Problem statement:
Return exactly, and only, the lines from the one holding "What Blender Python" through the one holding "random.seed(7)", both included; the pictures stay out.

Dataset extract:
################

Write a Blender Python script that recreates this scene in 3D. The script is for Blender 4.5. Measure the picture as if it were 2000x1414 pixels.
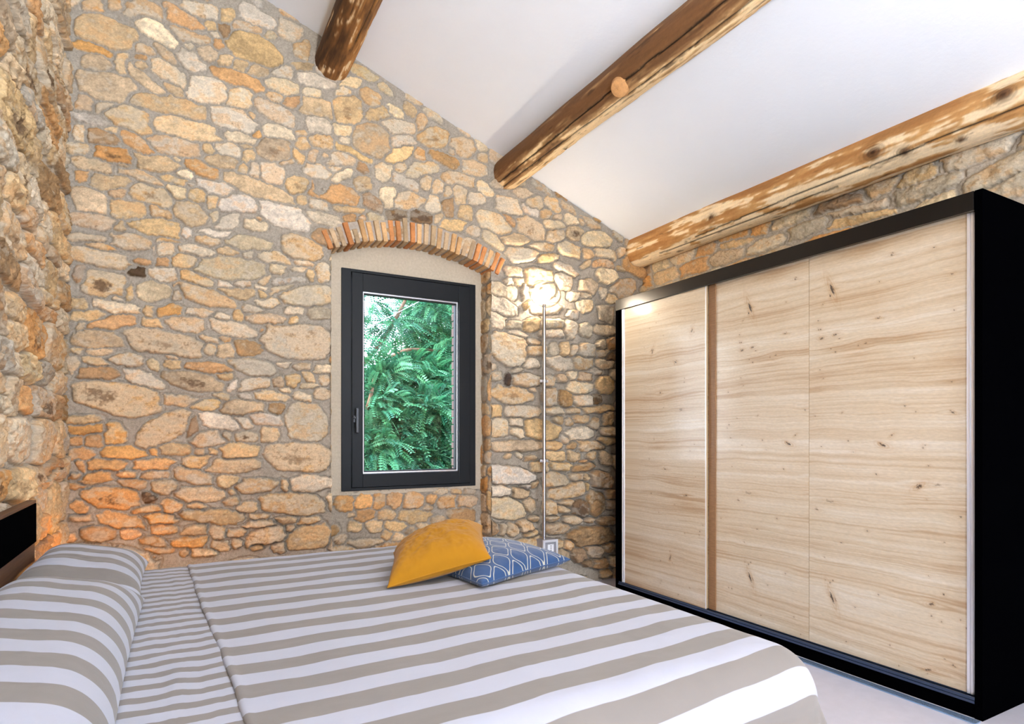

################

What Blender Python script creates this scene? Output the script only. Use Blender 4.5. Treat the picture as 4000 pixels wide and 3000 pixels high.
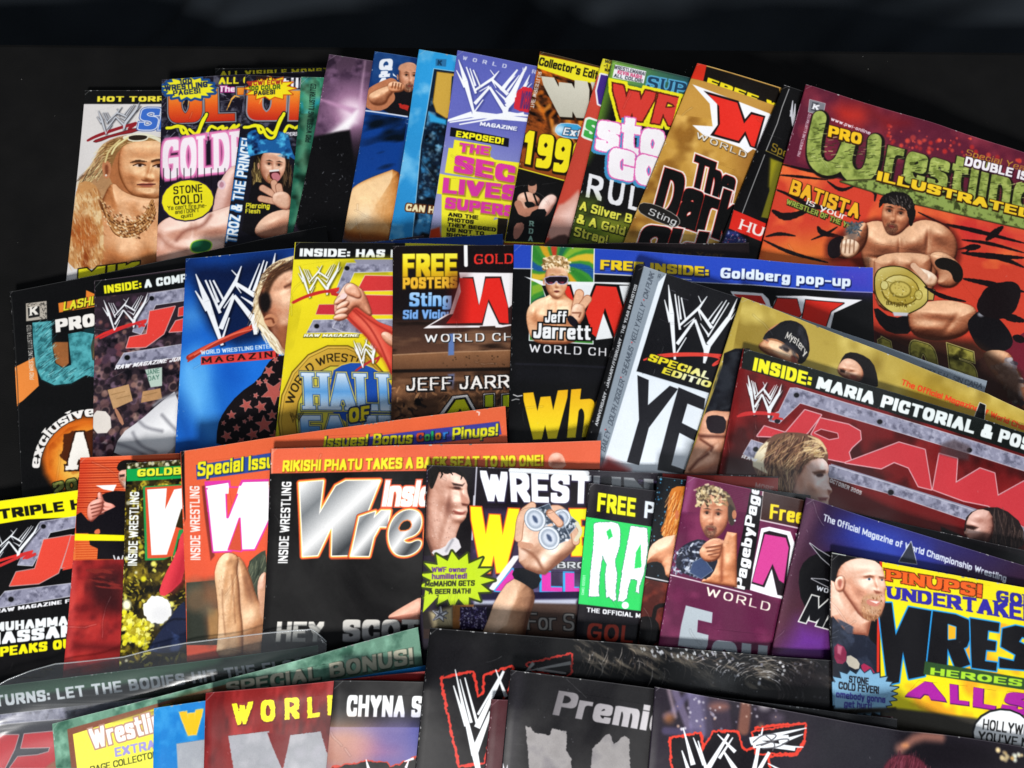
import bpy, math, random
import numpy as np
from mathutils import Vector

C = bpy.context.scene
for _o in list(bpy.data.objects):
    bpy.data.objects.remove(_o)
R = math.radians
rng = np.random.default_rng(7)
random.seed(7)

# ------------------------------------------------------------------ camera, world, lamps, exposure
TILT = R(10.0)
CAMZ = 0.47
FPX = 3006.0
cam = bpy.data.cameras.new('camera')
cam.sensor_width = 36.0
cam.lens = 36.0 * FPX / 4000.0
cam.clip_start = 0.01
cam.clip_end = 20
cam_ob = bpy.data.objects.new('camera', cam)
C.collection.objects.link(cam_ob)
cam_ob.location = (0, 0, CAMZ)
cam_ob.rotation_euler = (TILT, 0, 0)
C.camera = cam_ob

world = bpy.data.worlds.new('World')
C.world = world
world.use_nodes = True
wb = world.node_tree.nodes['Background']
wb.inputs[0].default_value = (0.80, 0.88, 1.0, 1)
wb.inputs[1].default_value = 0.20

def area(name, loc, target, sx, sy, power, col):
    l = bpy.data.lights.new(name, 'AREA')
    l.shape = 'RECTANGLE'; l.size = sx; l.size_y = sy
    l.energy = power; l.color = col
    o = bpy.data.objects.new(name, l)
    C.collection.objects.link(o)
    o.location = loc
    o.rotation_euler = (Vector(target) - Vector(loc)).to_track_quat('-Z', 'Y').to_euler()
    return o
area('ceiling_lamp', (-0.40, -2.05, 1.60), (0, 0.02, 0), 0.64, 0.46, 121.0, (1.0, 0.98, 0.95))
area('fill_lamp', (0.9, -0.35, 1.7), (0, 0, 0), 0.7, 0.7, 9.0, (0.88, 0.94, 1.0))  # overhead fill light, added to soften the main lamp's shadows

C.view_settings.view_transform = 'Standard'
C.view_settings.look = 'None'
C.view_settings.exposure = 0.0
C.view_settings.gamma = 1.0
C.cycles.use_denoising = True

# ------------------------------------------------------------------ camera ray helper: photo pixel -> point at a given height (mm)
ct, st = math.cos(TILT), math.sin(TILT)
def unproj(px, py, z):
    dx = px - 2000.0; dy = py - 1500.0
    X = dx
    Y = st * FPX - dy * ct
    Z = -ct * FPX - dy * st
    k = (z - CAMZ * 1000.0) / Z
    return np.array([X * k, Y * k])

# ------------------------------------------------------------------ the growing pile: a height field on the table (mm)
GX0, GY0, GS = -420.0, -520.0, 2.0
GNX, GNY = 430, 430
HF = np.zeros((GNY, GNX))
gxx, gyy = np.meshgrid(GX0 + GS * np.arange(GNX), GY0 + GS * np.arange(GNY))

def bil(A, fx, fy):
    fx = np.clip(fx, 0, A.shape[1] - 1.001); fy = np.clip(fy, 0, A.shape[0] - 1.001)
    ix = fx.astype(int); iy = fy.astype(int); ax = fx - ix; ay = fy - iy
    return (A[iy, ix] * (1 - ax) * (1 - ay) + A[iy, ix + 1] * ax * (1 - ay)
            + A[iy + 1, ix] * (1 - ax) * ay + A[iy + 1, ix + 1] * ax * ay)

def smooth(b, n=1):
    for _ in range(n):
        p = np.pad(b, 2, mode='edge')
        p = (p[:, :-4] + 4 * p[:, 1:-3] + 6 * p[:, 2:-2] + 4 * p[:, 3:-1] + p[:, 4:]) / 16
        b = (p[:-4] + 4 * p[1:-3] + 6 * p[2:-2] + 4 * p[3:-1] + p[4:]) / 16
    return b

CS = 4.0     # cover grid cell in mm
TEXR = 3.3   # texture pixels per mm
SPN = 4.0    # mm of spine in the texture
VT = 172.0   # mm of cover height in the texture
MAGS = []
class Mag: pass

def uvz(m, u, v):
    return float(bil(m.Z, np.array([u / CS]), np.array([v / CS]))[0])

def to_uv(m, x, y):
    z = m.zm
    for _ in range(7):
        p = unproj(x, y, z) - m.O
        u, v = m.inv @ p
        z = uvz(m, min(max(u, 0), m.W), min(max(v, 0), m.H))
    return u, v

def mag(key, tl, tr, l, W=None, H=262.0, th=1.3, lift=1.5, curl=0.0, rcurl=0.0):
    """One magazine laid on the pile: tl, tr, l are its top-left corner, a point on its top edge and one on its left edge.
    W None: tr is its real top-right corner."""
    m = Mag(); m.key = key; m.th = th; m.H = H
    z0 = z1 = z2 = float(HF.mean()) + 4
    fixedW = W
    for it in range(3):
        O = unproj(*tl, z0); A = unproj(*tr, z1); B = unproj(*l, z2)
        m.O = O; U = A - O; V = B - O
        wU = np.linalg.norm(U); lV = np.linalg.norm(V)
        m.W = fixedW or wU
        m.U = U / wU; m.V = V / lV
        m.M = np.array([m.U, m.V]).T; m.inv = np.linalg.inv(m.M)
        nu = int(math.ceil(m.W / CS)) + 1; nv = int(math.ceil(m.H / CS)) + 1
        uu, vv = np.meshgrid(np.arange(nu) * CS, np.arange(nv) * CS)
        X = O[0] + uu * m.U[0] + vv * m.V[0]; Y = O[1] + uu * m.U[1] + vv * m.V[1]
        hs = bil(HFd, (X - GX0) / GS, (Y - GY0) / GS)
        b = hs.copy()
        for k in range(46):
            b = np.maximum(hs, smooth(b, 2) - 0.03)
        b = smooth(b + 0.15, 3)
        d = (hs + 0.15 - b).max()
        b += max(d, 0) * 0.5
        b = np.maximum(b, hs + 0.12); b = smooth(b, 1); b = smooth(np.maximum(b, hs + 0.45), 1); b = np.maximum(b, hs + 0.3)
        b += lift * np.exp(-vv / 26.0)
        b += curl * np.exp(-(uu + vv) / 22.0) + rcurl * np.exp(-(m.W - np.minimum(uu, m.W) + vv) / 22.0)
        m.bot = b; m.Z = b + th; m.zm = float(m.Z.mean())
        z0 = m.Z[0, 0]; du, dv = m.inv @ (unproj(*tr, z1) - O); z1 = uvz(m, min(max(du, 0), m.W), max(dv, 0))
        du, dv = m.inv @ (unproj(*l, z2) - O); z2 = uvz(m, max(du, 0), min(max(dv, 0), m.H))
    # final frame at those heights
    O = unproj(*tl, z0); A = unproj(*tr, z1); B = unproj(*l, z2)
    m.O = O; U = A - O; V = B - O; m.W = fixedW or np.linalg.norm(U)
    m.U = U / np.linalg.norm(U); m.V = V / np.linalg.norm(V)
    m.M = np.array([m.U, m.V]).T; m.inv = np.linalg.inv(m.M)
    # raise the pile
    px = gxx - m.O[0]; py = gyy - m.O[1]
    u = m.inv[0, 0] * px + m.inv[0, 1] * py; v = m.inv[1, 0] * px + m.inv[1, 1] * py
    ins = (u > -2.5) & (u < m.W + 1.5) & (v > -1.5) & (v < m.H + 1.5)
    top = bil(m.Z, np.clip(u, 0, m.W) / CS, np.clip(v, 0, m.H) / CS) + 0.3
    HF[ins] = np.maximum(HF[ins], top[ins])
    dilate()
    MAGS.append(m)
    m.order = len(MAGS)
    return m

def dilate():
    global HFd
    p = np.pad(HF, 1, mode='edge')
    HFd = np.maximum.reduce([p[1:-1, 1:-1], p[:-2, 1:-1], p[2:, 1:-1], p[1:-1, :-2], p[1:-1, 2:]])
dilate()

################

Result below:
What Blender Python script creates this scene? Output the script only. Use Blender 4.5. Treat the picture as 4000 pixels wide and 3000 pixels high.
import bpy, math, random
import numpy as np
from mathutils import Vector

C = bpy.context.scene
for _o in list(bpy.data.objects):
    bpy.data.objects.remove(_o)
R = math.radians
rng = np.random.default_rng(7)
random.seed(7)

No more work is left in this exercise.